There are acceptable, justifiable, and quite spiritual reasons to leave one church and go to another.
And then there are reasons which are neither expedient nor justifiable.
It is not justifiable to leave a church for selfish reasons. Church is about Jesus being Lord, not about the churchgoer getting what he or she wants. Christians are not customers, the church is not a business and spiritual ministrations are not consumer goods. To treat this God-ordained endeavor as if any of these things were true is an insult to grace. And leaving a church for greener pastures is unacceptable for clergy or laity.
It is not expedient for those who have been appropriately corrected, or who have been properly spiritually directed, to leave a church rather than humbly submitting to that which has been rendered for their spiritual development. The flawed natural constitution of humans beings means that we grow as Christians only to our lowest level of incorrigibility. That cannot excuse a lack of obedience to the Word or to the brethren.

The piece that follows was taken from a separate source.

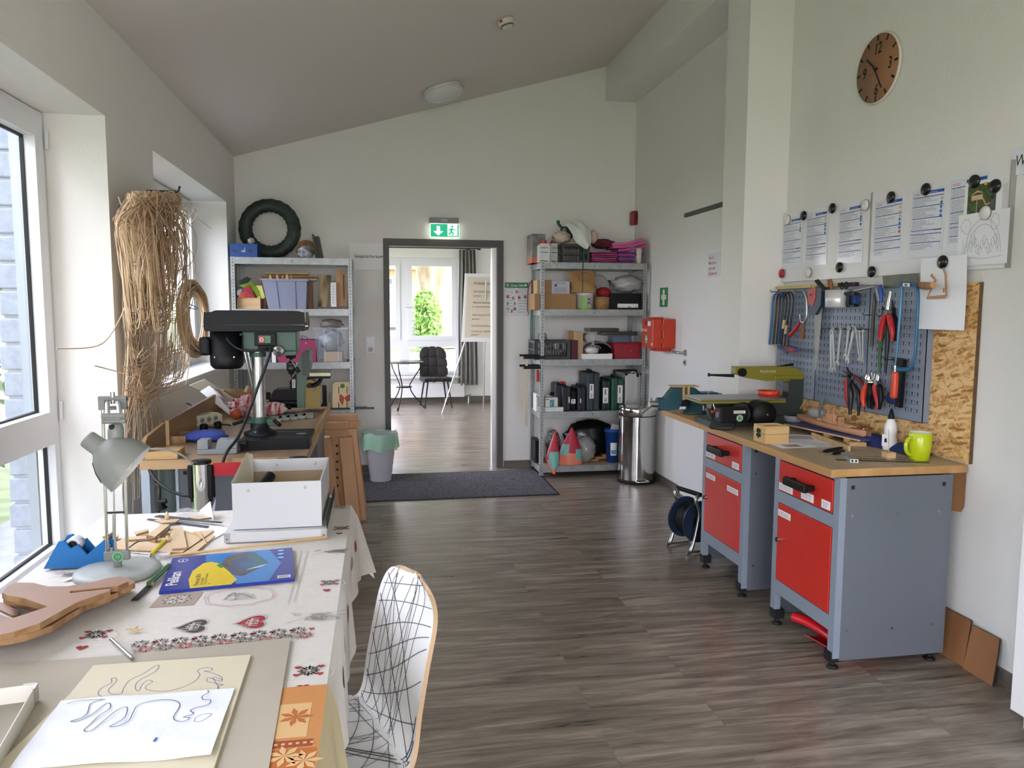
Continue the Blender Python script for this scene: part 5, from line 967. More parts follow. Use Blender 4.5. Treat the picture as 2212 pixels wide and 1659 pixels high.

Escaping correction or rejecting direction in one body doesn't give one a blank slate to start in another (regardless of whether one is clergy or laity).
There are occasions where the godly will be justified in leaving a church. At times it will be the absolutely right thing to do. Even if it is, it's never something left merely to our discretion or preference. Jesus is head over the body, so he gets to plant us where he wants.
As for us, we need to stay where we're planted, grow and blossom.